Monday, February 26, 2007

Bipartisan -- not!

Stuart Rothenberg cites some interesting stats about Dem claims about the "bipartisan" nature of anti-surge resolution vote.
In fact, support for the Iraq resolution was bipartisan only in the technical sense that the vote on the resolution was not completely along party lines. But it was awfully close to that, and referring to the final vote as bipartisan has more to do with Democratic strategy and nervousness than reality.

Only 17 Republicans - or 8.4% of GOP House members - joined 225 Democrats in voting for the resolution, while over 90% of Republicans opposed passage of the resolution. Republicans constituted just 7% of the 242 House members who supported the resolution. Only two House Democrats voted with 185 Republicans against the resolution.
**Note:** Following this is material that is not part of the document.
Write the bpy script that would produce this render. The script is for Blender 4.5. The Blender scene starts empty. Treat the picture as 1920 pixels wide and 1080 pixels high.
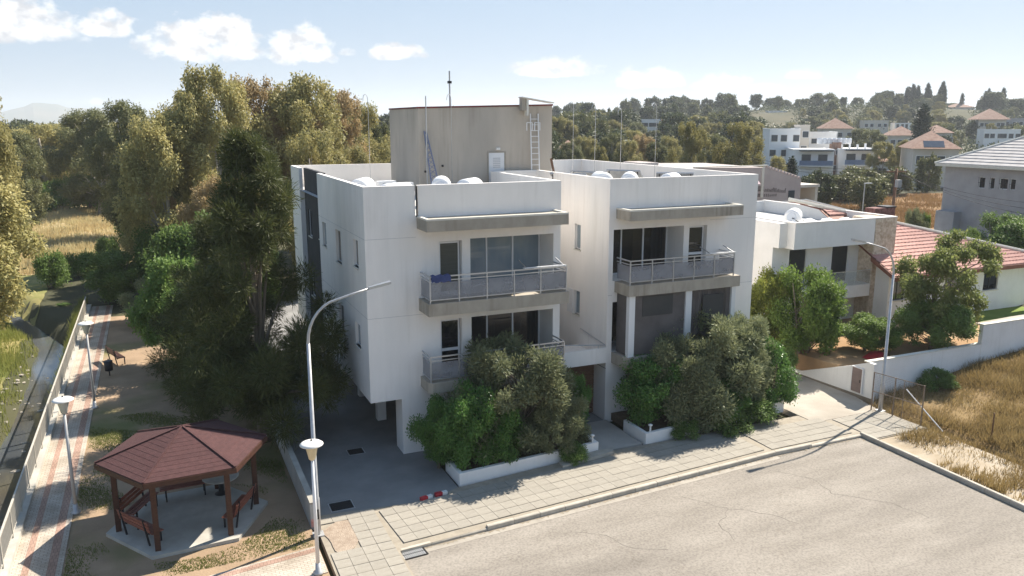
import bpy, bmesh, math, random
import numpy as np
from mathutils import Vector, Matrix
R = math.radians
rnd = random.Random(7)
scene = bpy.context.scene
COL = scene.collection

# ------------------------------------------------------------------ camera
CAM_H, YAW, PITCH = 13.5, 24.0, 11.68
cam_d = bpy.data.cameras.new('camera')
cam = bpy.data.objects.new('camera', cam_d)
COL.objects.link(cam)
cam.location = (0, 0, CAM_H)
cam.rotation_euler = (R(90 - PITCH), 0, R(-YAW))
cam_d.sensor_width = 36
cam_d.lens = 36 * 1500 / 1920
cam_d.clip_start = 0.1
cam_d.clip_end = 20000
scene.camera = cam

# ------------------------------------------------------------------ sun, sky, exposure
SUN_EL, SUN_AZ = 47.0, 70.3          # azimuth clockwise from +Y
sd = bpy.data.lights.new('sun', 'SUN')
sd.energy = 4.6
sd.angle = R(0.53)
sd.color = (1.0, 0.92, 0.80)
sun = bpy.data.objects.new('sun', sd)
COL.objects.link(sun)
sdir = Vector((math.sin(R(SUN_AZ)) * math.cos(R(SUN_EL)), math.cos(R(SUN_AZ)) * math.cos(R(SUN_EL)), math.sin(R(SUN_EL))))
sun.rotation_euler = sdir.to_track_quat('Z', 'Y').to_euler()
sun.location = (60, 20, 80)

world = bpy.data.worlds.new('World')
scene.world = world
world.use_nodes = True
wn, wl = world.node_tree.nodes, world.node_tree.links
wn.clear()
w_out = wn.new('ShaderNodeOutputWorld')
w_bg = wn.new('ShaderNodeBackground')
w_bg.inputs['Strength'].default_value = 0.060
sky = wn.new('ShaderNodeTexSky')
sky.sky_type = 'NISHITA'
sky.sun_disc = False
sky.sun_elevation = R(SUN_EL)
sky.sun_rotation = R(SUN_AZ)
sky.altitude = 150
sky.air_density = 1.1
sky.dust_density = 0.1
sky.ozone_density = 2.5

def wmath(op, a, b=None, c=None, clamp=False):
    n = wn.new('ShaderNodeMath'); n.operation = op; n.use_clamp = clamp
    for i, v in enumerate((a, b, c)):
        if v is None: continue
        if isinstance(v, (int, float)): n.inputs[i].default_value = v
        else: wl.new(v, n.inputs[i])
    return n.outputs[0]
tc = wn.new('ShaderNodeTexCoord')
sep = wn.new('ShaderNodeSeparateXYZ'); wl.new(tc.outputs['Generated'], sep.inputs[0])
az = wmath('MULTIPLY', wmath('ARCTAN2', sep.outputs['X'], sep.outputs['Y']), 57.2958)
el = wmath('MULTIPLY', wmath('ARCSINE', sep.outputs['Z']), 57.2958)
cmb = wn.new('ShaderNodeCombineXYZ'); wl.new(az, cmb.inputs[0]); wl.new(wmath('MULTIPLY', el, 1.35), cmb.inputs[1])
nz = wn.new('ShaderNodeTexNoise'); nz.inputs['Scale'].default_value = 0.55; nz.inputs['Detail'].default_value = 7.5
nz.inputs['Roughness'].default_value = 0.58
wl.new(cmb.outputs[0], nz.inputs['Vector'])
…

Democrats had enough votes to pass the resolution without any GOP support, and given national polls showing widespread dissatisfaction with the Bush policy, just 17 Republican votes for the resolution is stunningly small, and little or no indication of a bipartisan consensus.

Clearly, the vote on the resolution was very much partisan, though with a handful of defections. We can argue over what would constitute a truly bipartisan vote, but 92% of Republicans voting against something and 99% of Democrats voting for it surely doesn't come close to passing the threshold.
Atriois' advice is that the Dems should take this and run with it -- just call it as it is.
Republicans want to continue the war and Democrats want to end it. It's that simple.

Any other debate is about what the best method to get George Bush to end the war is. I think even now too many Democrats are a bit stupid about the political reality - people hate George Bush and people hate the war - and are scared they're going to be painted as traitors by the wingnut noise machine. But that's about politics and strategy, not the desired result. Democrats want to end the war, Republicans want to continue it. If some Republicans want to defect and join with the Democrats to end the war, good for them, but that doesn't change the fact that Democrats want to end the war and Republicans want to continue it.

Make it partisan. The Republicans are. Let them have their war.